Short task: Your task is to print all of the data word for word.
---+---
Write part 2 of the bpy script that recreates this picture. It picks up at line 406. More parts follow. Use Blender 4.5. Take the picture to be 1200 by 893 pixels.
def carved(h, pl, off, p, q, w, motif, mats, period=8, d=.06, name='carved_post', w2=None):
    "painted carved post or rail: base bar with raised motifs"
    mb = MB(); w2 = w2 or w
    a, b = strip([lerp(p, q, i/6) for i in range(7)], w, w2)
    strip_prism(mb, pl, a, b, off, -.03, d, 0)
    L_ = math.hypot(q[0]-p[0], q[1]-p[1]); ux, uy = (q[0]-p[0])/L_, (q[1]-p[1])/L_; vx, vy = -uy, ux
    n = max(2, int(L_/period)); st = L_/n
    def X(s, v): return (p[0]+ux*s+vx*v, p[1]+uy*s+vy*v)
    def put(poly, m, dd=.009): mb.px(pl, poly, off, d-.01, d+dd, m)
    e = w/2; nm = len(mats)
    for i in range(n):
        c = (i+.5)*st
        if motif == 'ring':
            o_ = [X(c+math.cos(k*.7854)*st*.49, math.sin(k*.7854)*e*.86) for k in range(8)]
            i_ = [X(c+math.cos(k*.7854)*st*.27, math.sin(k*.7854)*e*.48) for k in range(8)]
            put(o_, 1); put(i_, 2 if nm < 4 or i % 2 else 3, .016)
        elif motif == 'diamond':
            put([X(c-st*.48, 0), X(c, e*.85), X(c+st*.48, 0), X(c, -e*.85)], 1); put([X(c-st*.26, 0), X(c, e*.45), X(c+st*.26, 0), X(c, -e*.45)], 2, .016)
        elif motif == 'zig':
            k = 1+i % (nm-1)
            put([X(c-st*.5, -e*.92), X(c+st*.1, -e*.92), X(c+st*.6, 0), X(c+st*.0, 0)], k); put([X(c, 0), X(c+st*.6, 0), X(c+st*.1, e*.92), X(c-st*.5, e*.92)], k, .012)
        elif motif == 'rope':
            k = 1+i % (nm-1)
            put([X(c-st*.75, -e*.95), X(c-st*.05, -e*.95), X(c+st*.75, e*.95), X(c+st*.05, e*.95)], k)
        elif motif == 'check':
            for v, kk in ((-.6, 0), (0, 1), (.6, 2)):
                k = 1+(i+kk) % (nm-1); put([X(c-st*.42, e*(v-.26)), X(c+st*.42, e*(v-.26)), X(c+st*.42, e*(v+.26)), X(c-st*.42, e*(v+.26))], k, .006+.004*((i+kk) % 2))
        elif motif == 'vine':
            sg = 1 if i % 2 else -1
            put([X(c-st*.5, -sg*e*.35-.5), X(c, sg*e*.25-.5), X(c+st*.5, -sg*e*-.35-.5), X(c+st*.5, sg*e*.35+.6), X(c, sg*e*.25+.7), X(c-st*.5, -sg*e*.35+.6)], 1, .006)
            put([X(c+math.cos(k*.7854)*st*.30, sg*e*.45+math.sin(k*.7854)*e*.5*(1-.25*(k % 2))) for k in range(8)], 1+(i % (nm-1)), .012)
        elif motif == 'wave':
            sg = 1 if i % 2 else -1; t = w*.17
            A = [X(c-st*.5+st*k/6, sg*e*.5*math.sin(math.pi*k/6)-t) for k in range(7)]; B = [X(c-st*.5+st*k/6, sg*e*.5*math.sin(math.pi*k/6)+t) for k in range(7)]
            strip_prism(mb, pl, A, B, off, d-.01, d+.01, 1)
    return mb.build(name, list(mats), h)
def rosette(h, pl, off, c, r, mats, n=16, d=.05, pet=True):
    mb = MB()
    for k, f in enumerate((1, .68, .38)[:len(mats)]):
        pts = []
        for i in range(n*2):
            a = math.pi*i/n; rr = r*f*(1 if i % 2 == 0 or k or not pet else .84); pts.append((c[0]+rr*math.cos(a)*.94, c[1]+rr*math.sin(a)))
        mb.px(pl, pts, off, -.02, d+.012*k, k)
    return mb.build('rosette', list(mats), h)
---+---
Task answer:
Write part 2 of the bpy script that recreates this picture. It picks up at line 406. More parts follow. Use Blender 4.5. Take the picture to be 1200 by 893 pixels.
def carved(h, pl, off, p, q, w, motif, mats, period=8, d=.06, name='carved_post', w2=None):
    "painted carved post or rail: base bar with raised motifs"
    mb = MB(); w2 = w2 or w
    a, b = strip([lerp(p, q, i/6) for i in range(7)], w, w2)
    strip_prism(mb, pl, a, b, off, -.03, d, 0)
    L_ = math.hypot(q[0]-p[0], q[1]-p[1]); ux, uy = (q[0]-p[0])/L_, (q[1]-p[1])/L_; vx, vy = -uy, ux
    n = max(2, int(L_/period)); st = L_/n
    def X(s, v): return (p[0]+ux*s+vx*v, p[1]+uy*s+vy*v)
    def put(poly, m, dd=.009): mb.px(pl, poly, off, d-.01, d+dd, m)
    e = w/2; nm = len(mats)
    for i in range(n):
        c = (i+.5)*st
        if motif == 'ring':
            o_ = [X(c+math.cos(k*.7854)*st*.49, math.sin(k*.7854)*e*.86) for k in range(8)]
            i_ = [X(c+math.cos(k*.7854)*st*.27, math.sin(k*.7854)*e*.48) for k in range(8)]
            put(o_, 1); put(i_, 2 if nm < 4 or i % 2 else 3, .016)
        elif motif == 'diamond':
            put([X(c-st*.48, 0), X(c, e*.85), X(c+st*.48, 0), X(c, -e*.85)], 1); put([X(c-st*.26, 0), X(c, e*.45), X(c+st*.26, 0), X(c, -e*.45)], 2, .016)
        elif motif == 'zig':
            k = 1+i % (nm-1)
            put([X(c-st*.5, -e*.92), X(c+st*.1, -e*.92), X(c+st*.6, 0), X(c+st*.0, 0)], k); put([X(c, 0), X(c+st*.6, 0), X(c+st*.1, e*.92), X(c-st*.5, e*.92)], k, .012)
        elif motif == 'rope':
            k = 1+i % (nm-1)
            put([X(c-st*.75, -e*.95), X(c-st*.05, -e*.95), X(c+st*.75, e*.95), X(c+st*.05, e*.95)], k)
        elif motif == 'check':
            for v, kk in ((-.6, 0), (0, 1), (.6, 2)):
                k = 1+(i+kk) % (nm-1); put([X(c-st*.42, e*(v-.26)), X(c+st*.42, e*(v-.26)), X(c+st*.42, e*(v+.26)), X(c-st*.42, e*(v+.26))], k, .006+.004*((i+kk) % 2))
        elif motif == 'vine':
            sg = 1 if i % 2 else -1
            put([X(c-st*.5, -sg*e*.35-.5), X(c, sg*e*.25-.5), X(c+st*.5, -sg*e*-.35-.5), X(c+st*.5, sg*e*.35+.6), X(c, sg*e*.25+.7), X(c-st*.5, -sg*e*.35+.6)], 1, .006)
            put([X(c+math.cos(k*.7854)*st*.30, sg*e*.45+math.sin(k*.7854)*e*.5*(1-.25*(k % 2))) for k in range(8)], 1+(i % (nm-1)), .012)
        elif motif == 'wave':
            sg = 1 if i % 2 else -1; t = w*.17
            A = [X(c-st*.5+st*k/6, sg*e*.5*math.sin(math.pi*k/6)-t) for k in range(7)]; B = [X(c-st*.5+st*k/6, sg*e*.5*math.sin(math.pi*k/6)+t) for k in range(7)]
            strip_prism(mb, pl, A, B, off, d-.01, d+.01, 1)
    return mb.build(name, list(mats), h)
def rosette(h, pl, off, c, r, mats, n=16, d=.05, pet=True):
    mb = MB()
    for k, f in enumerate((1, .68, .38)[:len(mats)]):
        pts = []
        for i in range(n*2):
            a = math.pi*i/n; rr = r*f*(1 if i % 2 == 0 or k or not pet else .84); pts.append((c[0]+rr*math.cos(a)*.94, c[1]+rr*math.sin(a)))
        mb.px(pl, pts, off, -.02, d+.012*k, k)
    return mb.build('rosette', list(mats), h)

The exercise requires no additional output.